At Penn State that weekend, he came out of the tunnel with Joe Pa and the team. One thing about Shaddy -- when he's fired up he'll skip when he's running, and he'll pace when he's not. That day at Beaver Stadium, Shaddy did all of that. He skipped onto the field, and on the sideline he paced and spit and yapped at a referee.
LaVar: "Get in the game. You missed the call."
Ref: "Just shut up. And move back."
LaVar: "You don't have to talk to me like that. You just missed a call, that's all."
Ref: "Move back. And if you're still here after halftime, I'll forfeit the game."

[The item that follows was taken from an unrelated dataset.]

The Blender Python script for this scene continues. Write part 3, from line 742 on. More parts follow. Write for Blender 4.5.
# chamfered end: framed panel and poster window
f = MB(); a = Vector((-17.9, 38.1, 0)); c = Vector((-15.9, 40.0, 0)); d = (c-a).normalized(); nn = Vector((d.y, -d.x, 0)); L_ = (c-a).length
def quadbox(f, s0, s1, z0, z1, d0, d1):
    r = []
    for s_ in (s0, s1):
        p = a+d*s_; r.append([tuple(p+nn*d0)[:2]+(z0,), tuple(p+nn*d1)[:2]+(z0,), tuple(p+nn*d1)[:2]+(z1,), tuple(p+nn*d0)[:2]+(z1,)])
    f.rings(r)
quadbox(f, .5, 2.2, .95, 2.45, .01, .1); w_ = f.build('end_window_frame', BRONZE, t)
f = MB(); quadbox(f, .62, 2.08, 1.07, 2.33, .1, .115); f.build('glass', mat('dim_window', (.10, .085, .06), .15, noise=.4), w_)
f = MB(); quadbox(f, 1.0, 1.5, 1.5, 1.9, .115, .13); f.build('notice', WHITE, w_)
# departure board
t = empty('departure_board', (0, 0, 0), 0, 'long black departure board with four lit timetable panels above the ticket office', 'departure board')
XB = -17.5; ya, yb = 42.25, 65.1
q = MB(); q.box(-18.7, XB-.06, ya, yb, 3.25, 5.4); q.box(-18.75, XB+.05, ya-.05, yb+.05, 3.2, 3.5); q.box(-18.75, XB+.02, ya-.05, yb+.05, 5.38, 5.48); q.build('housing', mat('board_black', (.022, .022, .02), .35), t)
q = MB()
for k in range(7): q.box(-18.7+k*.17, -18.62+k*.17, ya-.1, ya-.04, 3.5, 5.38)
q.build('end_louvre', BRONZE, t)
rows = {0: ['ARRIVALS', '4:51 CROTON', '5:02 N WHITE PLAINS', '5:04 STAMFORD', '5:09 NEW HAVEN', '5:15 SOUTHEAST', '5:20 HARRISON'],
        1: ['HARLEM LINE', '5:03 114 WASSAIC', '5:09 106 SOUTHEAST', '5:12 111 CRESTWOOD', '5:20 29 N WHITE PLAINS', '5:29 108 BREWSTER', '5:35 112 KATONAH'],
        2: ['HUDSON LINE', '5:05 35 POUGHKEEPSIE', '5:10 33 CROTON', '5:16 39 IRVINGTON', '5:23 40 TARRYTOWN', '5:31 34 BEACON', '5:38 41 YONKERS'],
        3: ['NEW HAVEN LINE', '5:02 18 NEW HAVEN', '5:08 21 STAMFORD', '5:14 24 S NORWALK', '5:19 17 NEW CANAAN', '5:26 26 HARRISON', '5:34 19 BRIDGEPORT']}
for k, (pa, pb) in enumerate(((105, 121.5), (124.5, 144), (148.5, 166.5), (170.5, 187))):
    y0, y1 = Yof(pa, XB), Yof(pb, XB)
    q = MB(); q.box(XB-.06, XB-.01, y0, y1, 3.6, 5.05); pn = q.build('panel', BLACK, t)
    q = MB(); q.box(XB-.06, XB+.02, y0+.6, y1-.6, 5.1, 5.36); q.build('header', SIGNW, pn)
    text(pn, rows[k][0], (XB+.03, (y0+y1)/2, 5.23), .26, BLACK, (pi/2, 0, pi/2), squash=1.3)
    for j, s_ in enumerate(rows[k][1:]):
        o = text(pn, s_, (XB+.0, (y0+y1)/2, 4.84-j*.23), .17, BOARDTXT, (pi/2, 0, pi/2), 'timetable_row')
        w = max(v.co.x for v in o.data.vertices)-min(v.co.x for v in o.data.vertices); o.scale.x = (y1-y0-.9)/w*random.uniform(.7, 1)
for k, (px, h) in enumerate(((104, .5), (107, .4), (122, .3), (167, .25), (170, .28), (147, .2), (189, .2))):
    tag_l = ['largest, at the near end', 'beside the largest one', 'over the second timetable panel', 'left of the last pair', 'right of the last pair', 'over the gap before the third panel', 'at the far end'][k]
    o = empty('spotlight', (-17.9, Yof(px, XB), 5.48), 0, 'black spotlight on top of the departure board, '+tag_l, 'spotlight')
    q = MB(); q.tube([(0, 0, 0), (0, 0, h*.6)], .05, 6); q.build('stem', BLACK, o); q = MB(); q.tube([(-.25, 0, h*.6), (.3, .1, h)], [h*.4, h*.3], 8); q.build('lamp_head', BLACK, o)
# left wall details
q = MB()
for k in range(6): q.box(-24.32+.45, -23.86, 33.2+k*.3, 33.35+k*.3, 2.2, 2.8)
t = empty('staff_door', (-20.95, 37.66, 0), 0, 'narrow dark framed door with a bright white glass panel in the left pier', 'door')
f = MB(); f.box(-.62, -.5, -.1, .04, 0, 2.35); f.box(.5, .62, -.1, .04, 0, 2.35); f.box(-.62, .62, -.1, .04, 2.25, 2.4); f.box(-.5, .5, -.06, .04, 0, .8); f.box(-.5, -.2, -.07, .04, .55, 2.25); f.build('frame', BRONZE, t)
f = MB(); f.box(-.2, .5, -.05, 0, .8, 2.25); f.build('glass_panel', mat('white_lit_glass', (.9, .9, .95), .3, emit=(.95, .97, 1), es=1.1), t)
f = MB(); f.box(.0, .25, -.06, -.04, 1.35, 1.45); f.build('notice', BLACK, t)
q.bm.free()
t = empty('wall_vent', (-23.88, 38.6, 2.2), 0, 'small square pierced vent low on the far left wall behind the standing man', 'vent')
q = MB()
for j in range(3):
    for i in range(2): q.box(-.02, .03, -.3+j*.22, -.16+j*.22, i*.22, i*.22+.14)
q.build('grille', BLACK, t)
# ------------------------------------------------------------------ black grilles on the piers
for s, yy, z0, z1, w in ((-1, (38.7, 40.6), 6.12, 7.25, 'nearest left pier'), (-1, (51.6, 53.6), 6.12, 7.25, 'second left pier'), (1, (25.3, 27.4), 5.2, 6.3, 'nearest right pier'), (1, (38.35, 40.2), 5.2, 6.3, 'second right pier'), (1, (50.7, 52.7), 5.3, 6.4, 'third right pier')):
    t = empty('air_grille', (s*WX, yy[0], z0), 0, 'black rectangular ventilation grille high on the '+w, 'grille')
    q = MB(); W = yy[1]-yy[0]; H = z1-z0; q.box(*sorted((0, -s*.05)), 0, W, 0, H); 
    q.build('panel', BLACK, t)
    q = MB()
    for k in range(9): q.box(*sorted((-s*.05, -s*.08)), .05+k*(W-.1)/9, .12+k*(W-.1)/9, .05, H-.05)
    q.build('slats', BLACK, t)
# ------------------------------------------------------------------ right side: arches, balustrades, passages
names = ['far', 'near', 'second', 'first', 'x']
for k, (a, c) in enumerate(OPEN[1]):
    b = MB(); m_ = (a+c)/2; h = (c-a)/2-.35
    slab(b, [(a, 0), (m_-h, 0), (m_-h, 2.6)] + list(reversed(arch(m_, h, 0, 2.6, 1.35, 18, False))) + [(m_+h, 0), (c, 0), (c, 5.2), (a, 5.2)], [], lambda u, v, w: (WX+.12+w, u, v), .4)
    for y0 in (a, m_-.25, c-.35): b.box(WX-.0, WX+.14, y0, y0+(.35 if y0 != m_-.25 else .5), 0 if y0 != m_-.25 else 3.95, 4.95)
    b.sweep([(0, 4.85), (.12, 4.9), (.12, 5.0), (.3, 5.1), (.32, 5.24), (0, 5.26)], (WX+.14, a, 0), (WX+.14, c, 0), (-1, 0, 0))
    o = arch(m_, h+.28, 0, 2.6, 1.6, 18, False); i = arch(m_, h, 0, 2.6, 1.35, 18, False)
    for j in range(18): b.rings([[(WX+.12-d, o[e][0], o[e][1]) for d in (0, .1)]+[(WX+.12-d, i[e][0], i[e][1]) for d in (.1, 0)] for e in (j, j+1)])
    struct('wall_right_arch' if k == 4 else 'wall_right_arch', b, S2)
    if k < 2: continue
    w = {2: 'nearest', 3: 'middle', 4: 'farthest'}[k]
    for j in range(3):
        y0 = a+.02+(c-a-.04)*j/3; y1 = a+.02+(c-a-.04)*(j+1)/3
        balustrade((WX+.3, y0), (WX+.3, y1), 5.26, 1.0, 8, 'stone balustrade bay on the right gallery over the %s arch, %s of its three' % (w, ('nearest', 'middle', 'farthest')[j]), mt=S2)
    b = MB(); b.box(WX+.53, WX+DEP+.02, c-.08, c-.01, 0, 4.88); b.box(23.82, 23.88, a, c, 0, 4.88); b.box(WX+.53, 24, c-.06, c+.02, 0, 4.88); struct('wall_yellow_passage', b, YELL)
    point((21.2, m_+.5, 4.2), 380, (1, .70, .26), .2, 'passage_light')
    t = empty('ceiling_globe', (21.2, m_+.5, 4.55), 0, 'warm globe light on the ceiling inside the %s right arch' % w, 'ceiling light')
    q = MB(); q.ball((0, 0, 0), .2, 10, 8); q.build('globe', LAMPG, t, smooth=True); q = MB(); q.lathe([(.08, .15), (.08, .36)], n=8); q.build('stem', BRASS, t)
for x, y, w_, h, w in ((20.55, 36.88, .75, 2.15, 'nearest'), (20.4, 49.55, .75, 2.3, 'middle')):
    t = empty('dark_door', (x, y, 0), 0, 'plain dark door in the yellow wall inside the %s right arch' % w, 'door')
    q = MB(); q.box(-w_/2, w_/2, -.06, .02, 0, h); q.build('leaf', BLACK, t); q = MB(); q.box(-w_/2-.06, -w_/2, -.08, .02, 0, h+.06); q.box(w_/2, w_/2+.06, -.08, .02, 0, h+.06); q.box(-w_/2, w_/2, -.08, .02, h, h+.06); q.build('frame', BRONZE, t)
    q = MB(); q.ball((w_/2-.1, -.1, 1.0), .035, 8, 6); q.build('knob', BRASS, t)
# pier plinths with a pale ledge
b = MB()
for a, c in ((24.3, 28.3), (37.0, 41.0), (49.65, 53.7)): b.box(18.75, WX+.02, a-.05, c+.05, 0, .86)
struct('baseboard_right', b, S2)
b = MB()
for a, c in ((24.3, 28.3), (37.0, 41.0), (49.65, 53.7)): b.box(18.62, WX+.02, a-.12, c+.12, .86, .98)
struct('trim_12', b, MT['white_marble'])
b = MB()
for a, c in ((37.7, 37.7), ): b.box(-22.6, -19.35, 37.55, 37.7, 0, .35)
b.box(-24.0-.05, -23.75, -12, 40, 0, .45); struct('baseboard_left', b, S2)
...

It was like the ref was saying "*** you." Shaddy watched the second half from a private box upstairs. But it dawned on him that he still had all that Pittsburgh in him. He'd leaked coming out of the tunnel with Joe Pa, and leaked again when he saw his 107,000 Romans. "It was cold out, but I had to take my coat off," he says. He realized it's a hell of a weekend when you leak that much, and when he got back to DC he felt like a new man.

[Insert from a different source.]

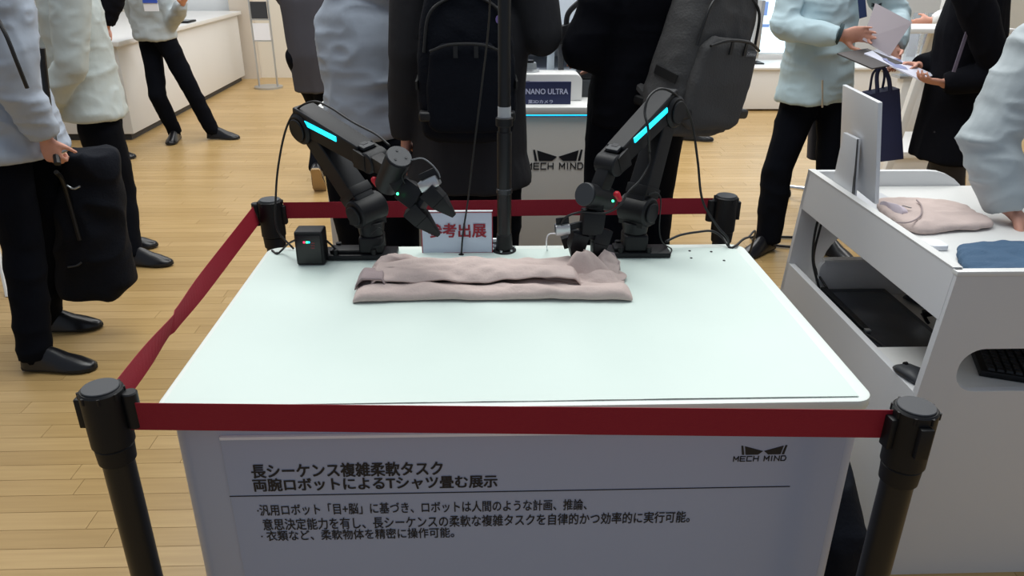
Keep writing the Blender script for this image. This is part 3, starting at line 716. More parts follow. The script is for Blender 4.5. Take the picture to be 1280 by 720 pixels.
# control box
cb = thing('control_box', 'small black control box with tiny lights beside the left robot arm', 'box', (-.432, 1.73, HT))
a, b2 = A(370, 325, 1.71), A(406, 325, 1.71); zt = A(388, 291, 1.71).z
g = G(); g.beam(V((a.x+.001, 1.735, (HT+zt)/2+.003)), V((b2.x, 1.735, (HT+zt)/2+.003)), (0, 1, 0), .05, zt-HT-.002)
g.build('case', BLK, cb, bevel=.006, seg=3)
G().box((a.x+.006, 1.7075, HT+.009), (b2.x-.006, 1.7105, zt-.006)).build('faceplate', mat('face_black', (14, 14, 16), .25), cb, bevel=.001)
for (x, y, mt_) in ((380, 303, REDL), (383.5, 303, GREENL), (386, 303, CYAN)):
    q = A(x, y, 1.7065); G().box((q.x-.0022, 1.7062, q.z-.0022), (q.x+.0022, 1.7078, q.z+.0022)).build('indicator_light', mt_, cb)
DRED = mat('dim_red', (120, 50, 55), .5)
for k in range(3):
    q = A(391, 304+k*3, 1.7065); G().box((q.x-.004, 1.7066, q.z-.0018), (q.x+.004, 1.7078, q.z+.0012)).build('red_marking', DRED, cb)
cable([A(369, 300, 1.74), A(360, 305, 1.77), A(352, 313, 1.79), Z(346, 317, HT+.005), Z(340, 313, HT+.005)], 'short black cable behind the small control box', .0026)
cable([A(407, 300, 1.74), A(414, 306, 1.75), A(420, 312, 1.75)], 'short black lead from control box to the left arm base', .0026)

# ---------------------------------------------------------------- barrier stanchions and belts
HS = .94
def stanchion(x, y, label, clips):
    R = thing('barrier_post', label, 'barrier post', (x, y, 0), 'black belt barrier posts')
    G().cyl((x, y, 0), (x, y, .012), .165, bev=.004, k=40).build('base', POLE, R)
    G().ell([((x, y, .012), (1, 0, 0), (0, 1, 0), .15, .15), ((x, y, .025), (1, 0, 0), (0, 1, 0), .07, .07), ((x, y, .04), (1, 0, 0), (0, 1, 0), .03, .03)], 32).build('base_cover', BLK, R)
    G().cyl((x, y, .02), (x, y, HS-.12), .0245, k=32).build('tube', POLE, R)
    G().cyl((x, y, HS-.137), (x, y, HS-.105), .0285, .030, k=32, bev=.002).build('collar', BLK, R)
    G().cyl((x, y, HS-.105), (x, y, HS-.003), .0325, k=36, bev=.003).build('belt_head', BLK, R)
    g = G()
    for k in range(8):
        a_ = k*PI/4+.3; c = V((x+.0322*math.cos(a_), y+.0322*math.sin(a_), 0)); g.cyl(c+V((0, 0, HS-.016)), c+V((0, 0, HS-.005)), .0025, k=8)
    g.build('cap_teeth', BLK, R)
    G().cyl((x, y, HS-.004), (x, y, HS), .0275, k=36, bev=.001).build('cap_disc', GREYCAP, R)
    for (an, kind) in clips:
        a_ = math.radians(an); dx, dy = math.cos(a_), math.sin(a_)
        c = V((x+dx*.040, y+dy*.040, 0))
        if kind == 'r':
            G().cyl(c+V((0, 0, HS-.075)), c+V((0, 0, HS-.012)), .0125, k=20, bev=.002).build('belt_clip', BLK, R)
        else:
            G().beam(c+V((-dx*.004, -dy*.004, HS-.07)), c+V((-dx*.004, -dy*.004, HS-.018)), (-dy, dx, 0), .020, .010).build('belt_slot', BLK, R, bevel=.002)
    return R
SP = dict(FL=(-.600, 1.033), FR=(.641, .948), BL=(-.587, 2.0), BR=(.667, 2.015))
stanchion(*SP['FL'], 'black barrier post at the front left corner of the demo table', [(5, 'r'), (95, 's'), (180, 's')])
stanchion(*SP['FR'], 'black barrier post at the front right corner of the demo table, by the white desk', [(20, 's'), (185, 's'), (270, 's')])
stanchion(*SP['BL'], 'black barrier post behind the left rear corner of the demo table', [(175, 'r'), (0, 's')])
stanchion(*SP['BR'], 'black barrier post behind the right rear corner of the demo table', [(180, 'r'), (0, 's')])
def belt(p0, p1, label, h=.048, twist=None, sag=.0):
    n = 60; vs = []; fs = []; p0, p1 = V(p0), V(p1); d = (p1-p0).normalized(); sd = d.cross(V((0, 0, 1))).normalized()
    for i in range(n+1):
        t = i/n; c = p0.lerp(p1, t)-V((0, 0, sag*4*t*(1-t)))
        a_ = twist(t) if twist else 0
        up = V((0, 0, 1))*math.cos(a_)+sd*math.sin(a_)
        vs += [c-up*h/2, c+up*h/2]
    fs = [(2*i, 2*i+1, 2*i+3, 2*i+2) for i in range(n)]
    g = G(); g.add(vs, fs); o = g.build('barrier_belt', RED, None, smooth=False)
    md = o.modifiers.new('t', 'SOLIDIFY'); md.thickness = .001; md.offset = 0
    return tag(o, label, 'belt', 'red barrier belts')
za, zb = (A(170, 503, 1.035).z+A(170, 533, 1.035).z)/2, (A(1108, 516, .95).z+A(1108, 546, .95).z)/2
hb = A(640, 508, .99).z-A(640, 542, .99).z
belt((-.566, 1.030, za), (.612, .952, zb), 'long red barrier belt crossing the front of the demo table', h=hb)
zb2 = (A(360, 253, 2.0).z+A(360, 273, 2.0).z)/2
belt((-.552, 2.0, zb2), (.628, 2.012, zb2+.002), 'red barrier belt stretched behind the demo table', h=A(640, 254, 2.).z-A(640, 274, 2.).z)
belt((-.602, 1.072, HS-.045), (-.624, 1.985, HS-.040), 'slightly twisted red barrier belt along the left side of the demo table', h=.048, twist=lambda t: .42*math.exp(-((t-.30)/.12)**2)*(1 if t < .3 else .6)-.25*t)

# ---------------------------------------------------------------- white workstation desk (right)
wd = thing('workstation_desk', 'white workstation desk with open sides and raised rim at the right', 'desk', (1.5, 2.0, 0))
Y0, Y1, ZR = 1.55, 2.42, .90
def xs(z): return 1.063-(ZR-z)*.068            # left side leans outward towards the floor
def side_quad(z0, z1, ya, yb, t=.02):
    g = G(); return g.loft([[(xs(z0), ya, z0), (xs(z1), ya, z1), (xs(z1)+t, ya, z1), (xs(z0)+t, ya, z0)], [(xs(z0), yb, z0), (xs(z1), yb, z1), (xs(z1)+t, yb, z1), (xs(z0)+t, yb, z0)]])
side_quad(.772, ZR, Y0+.012, Y1).build('upper_side_panel', DESKW, wd, bevel=.001, smooth=False)
side_quad(.0, .575, Y0+.012, Y1-.0).build('lower_side_panel', DESKW, wd, bevel=.001, smooth=False)
XR = 1.68
# front panel with handle slot
def holed(outer, hole, axis, a, b2):
    bm = bmesh.new()
    def ring(poly, t):
        vs = [bm.verts.new((q[0], t, q[1])) for q in poly]; es = [bm.edges.new((vs[i], vs[(i+1) % len(vs)])) for i in range(len(vs))]; return vs, es
    for t in (a, b2):
        v1, e1 = ring(outer, t); v2_, e2 = ring(hole, t); bmesh.ops.triangle_fill(bm, use_beauty=True, edges=e1+e2)
        if t == a: A1, A2 = v1, v2_
        else:
            for P, Q in ((A1, v1), (A2, v2_)):
                for i in range(len(P)): bm.faces.new((P[i], P[(i+1) % len(P)], Q[(i+1) % len(P)], Q[i]))
    bmesh.ops.recalc_face_normals(bm, faces=bm.faces); me = bpy.data.meshes.new('m'); bm.to_mesh(me); bm.free(); return me
s0z, s1z = A(1250, 489, Y0).z, A(1250, 436, Y0).z
slot = rrect(A(1197, 462, Y0).x, s0z, 1.56, s1z, .056, 8)
fp = link('front_panel', holed([(xs(0), 0), (XR-.03, 0), (XR, ZR-.012), (xs(ZR), ZR-.012)], slot, 1, Y0, Y0+.02), DESKW); adopt(fp, wd)
G().box((xs(ZR)-.001, Y0-.001, ZR-.012), (XR, Y0+.021, ZR)).build('front_rim', WHITE, wd, bevel=.002)
G().box((xs(ZR)-.001, Y0+.02, ZR), (xs(ZR)+.022, Y1, ZR+.003)).build('side_rim', WHITE, wd)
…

He told his father, Michael, and his mother that no matter where Marvin Lewis put him now, he was going 110 mph every play. ("Well, I'm still not watching," Carolyn said.) He also told them he wasn't going 8–8 again. And that he'd be listening to his Gladiator CD again.
"I even bought me a new CD player," he says.
He went out and got six sacks in his next five games -- leading all LBs with eight -- since he started leaking in Pittsburgh. He's staying in his gap, like Marvin asks, but he's getting into that gap with velocity. In Green Bay, he skipped out of the tunnel, wept during the anthem and assassinated (his word) Brett Favre's left knee. You either love to send a quarterback to an MRI or you don't. And, as the 65,000 Romans at Lambeau Field peed in their pants that day, Shaddy remembered that he did love it. Hard.
You can't teach that. Marvin can't teach that.